Разговоры с Красинским[120] в Лаутербрунненском трактире и с Одынцем, сердечная привязанность которого и непрестанное восхищение становились ему несносны. «Я был с ним суров и несправедлив, — подумал он, — но его вечная болтовня лишала меня того, к чему я тогда стремился больше всего, — одиночества. Мой внутренний разлад происходит от невозможности выбора. Марцелина выбрала». Воспоминания об этой высокой, сложенной, как статуя, девушке обеспокоило его; и он перенес на Генриетту великолепное мужество, Марцелины, на Генриетту, которая любила стихи Байрона. Среди образов, которые продолжали беспорядочно наплывать, он увидел вдруг фигуру Беатриче с Сикстинской фрески не так, как ее видят с галереи, но близко, тут, у самых глаз. Ее профиль с несколько пухлыми губами, палец левой руки прикасается к щеке. Какой она была живая? Кем была? Триста комментаторов и биографов Данте ничего о ней не знают и никогда не узнают. Люди, обреченные на вечное проклятие, копошатся сбившимся стадом омерзительно нагих тел, змея обвивает грузную тушу Миноса, князя тьмы. Наверху в безумных корчах клубятся нагие утопленники воздуха и этой вечно роящейся стены; их раскоряченные ноги, их ягодицы, стопы со скрюченными пальцами нависают теперь над его полусном-полубдением. Святая Анна бесполое существо с отвислой грудью, с устами, разомкнутыми блаженством или удивлением. Движение руки Спасителя, властное и гневное, это движение вспыльчивого старца Юлия Второго, который здесь, во всеобщем воскрешении плоти, воскресал в образе юноши.

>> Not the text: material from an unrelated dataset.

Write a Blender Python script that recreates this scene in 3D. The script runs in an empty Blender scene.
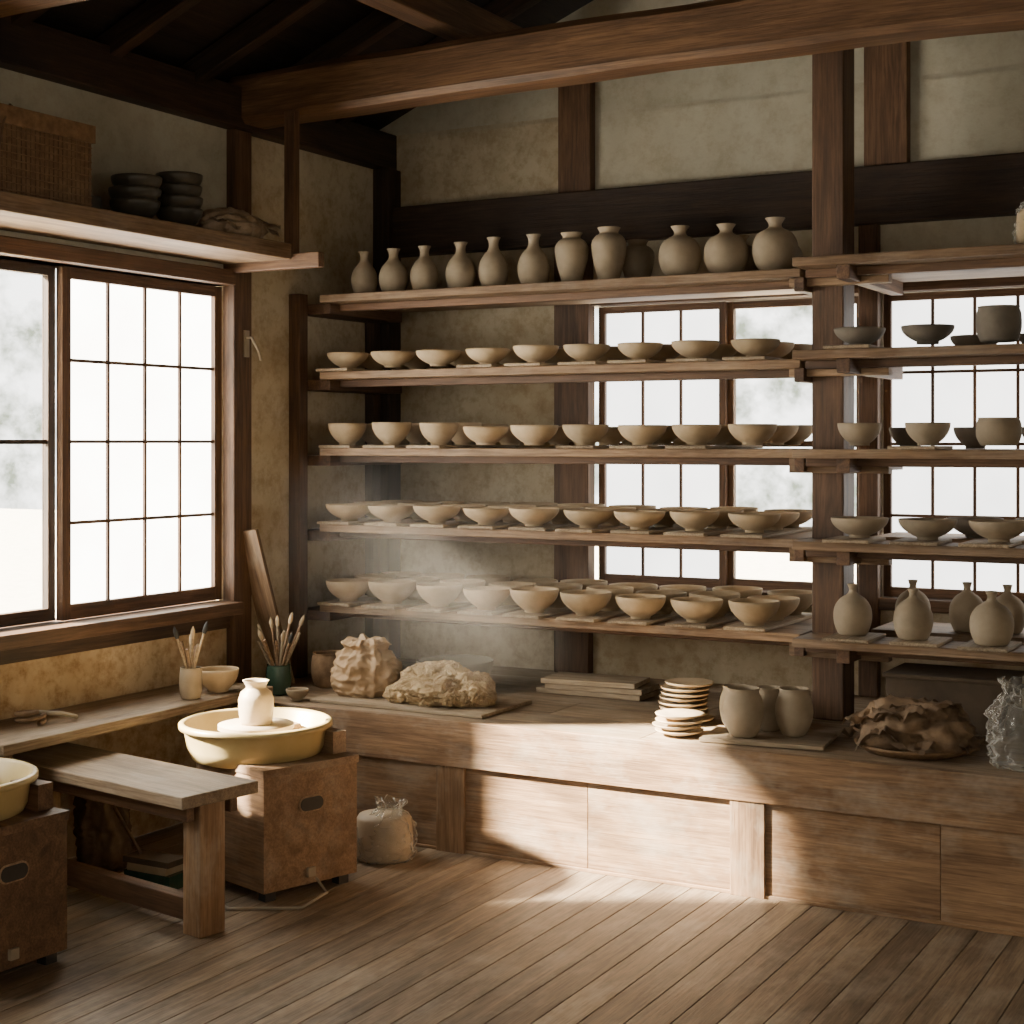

Внезапно эта безумная фреска, увиденная вблизи, яснее чем в капелле, которую он посетил без надлежащей сосредоточенности, эта фреска стала ему близкой, почти собственной. Только тут перед этой поразительной стеной объяснились строфы позднейших стихов:

Когда пред господом я опустил чело,

Разумное чело певца и громовержца,

Господь его вознес, вздымая тяжело,

Как радуги дугу, в тысячелучьях сердца.

Народ мой, даже в пораженья дни,

Когда печаль тебя покроет тенью,

На арку семицветную взгляни

И присягни святому единенью.

На рассвете кто-то позвонил раз, потом другой, третий раз, чуть не обрывая звонок. Еще не стряхнув с себя сна, поэт увидел в дверях Генрика Ржевуского. Ржевуский крикнул: «Восстание в Варшаве!»[121]

Мицкевич тихо вымолвил одно только слово: «Несчастье!»